[DATASET EXTRACT]

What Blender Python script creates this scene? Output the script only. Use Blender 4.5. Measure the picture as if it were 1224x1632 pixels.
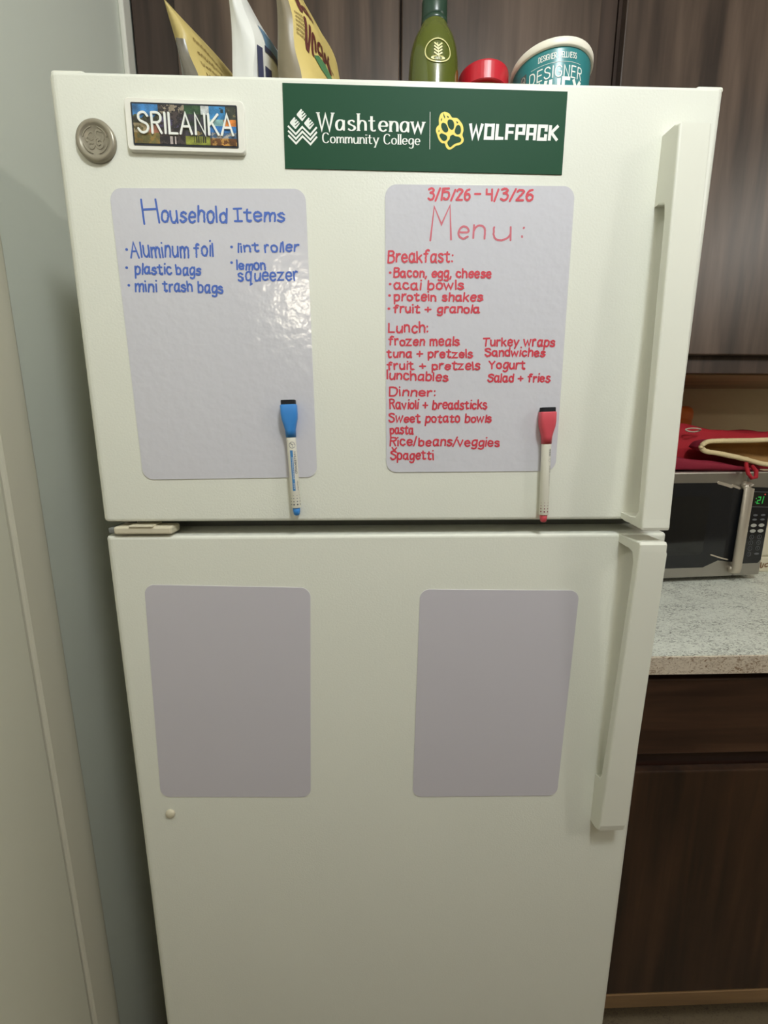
import bpy, bmesh, math, random
from mathutils import Vector, Matrix, noise
from mathutils.geometry import tessellate_polygon

for o in list(bpy.data.objects):
    bpy.data.objects.remove(o)
S = bpy.context.scene
C = S.collection
PI = math.pi

# ---------------------------------------------------------------- camera
cam_d = bpy.data.cameras.new('camera')
cam = bpy.data.objects.new('camera', cam_d)
C.objects.link(cam)
S.camera = cam
YAW, PITCH, ROLL = -0.02932, 0.18745, 0.001166
fw = Vector((-math.sin(YAW) * math.cos(PITCH), math.cos(YAW) * math.cos(PITCH), -math.sin(PITCH)))
rt = Vector((math.cos(YAW), math.sin(YAW), 0))
up = rt.cross(fw)
rt2 = rt * math.cos(ROLL) + up * math.sin(ROLL)
up2 = up * math.cos(ROLL) - rt * math.sin(ROLL)
m = Matrix((rt2, up2, -fw)).transposed().to_4x4()
m.translation = Vector((-0.0249, -0.51623, 1.29964))
cam.matrix_world = m
cam_d.sensor_fit = 'VERTICAL'
cam_d.sensor_height = 36.0
cam_d.lens = 675.1 / 1632 * 36.0
cam_d.clip_start = 0.02

# ---------------------------------------------------------------- light and exposure
S.view_settings.view_transform = 'Standard'
S.view_settings.look = 'None'
S.view_settings.gamma = 1
S.view_settings.use_curve_mapping = False
S.view_settings.exposure = 0.0
w = bpy.data.worlds.new('world')
S.world = w
w.use_nodes = True
w.node_tree.nodes['Background'].inputs[0].default_value = (0.9, 0.95, 1.0, 1)
w.node_tree.nodes['Background'].inputs[1].default_value = 0.05


def area(name, loc, target, size, power, col):
    l = bpy.data.lights.new(name, 'AREA')
    l.shape = 'DISK'
    l.size = size
    l.energy = power
    l.color = col
    o = bpy.data.objects.new(name, l)
    C.objects.link(o)
    o.location = loc
    o.rotation_euler = (Vector(target) - Vector(loc)).to_track_quat('-Z', 'Y').to_euler()
    return o




def globe(name, loc, radius, power, col):
    l = bpy.data.lights.new(name, 'POINT')
    l.shadow_soft_size = radius
    l.energy = power
    l.color = col
    o = bpy.data.objects.new(name, l)
    C.objects.link(o)
    o.location = loc
    return o


globe('kitchen_ceiling_globe', (0.25, -0.74, 2.30), 0.10, 30.5, (0.945, 1.0, 1.03))
globe('right_fill_globe', (2.0, -1.1, 2.30), 0.09, 24.0, (1.0, 0.98, 0.93))  # unseen lamp added at the right to brighten counter and left wall
area('dining_ceiling_lamp', (-0.55, -3.05, 2.28), (-0.2, 0.0, 1.2), 0.11, 6.0, (1.0, 0.90, 0.72))
area('ceiling_bounce_fill', (1.5, -2.6, 1.80), (1.3, -2.3, 2.45), 0.28, 0.8, (1.0, 0.88, 0.68))  # added uplight for soft fill off the ceiling, no known fixture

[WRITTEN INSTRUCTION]
Filter out every line that lacks the word "scene", and copy the rest.

[RESPONSE TO THE TASK]
What Blender Python script creates this scene? Output the script only. Use Blender 4.5. Measure the picture as if it were 1224x1632 pixels.
S = bpy.context.scene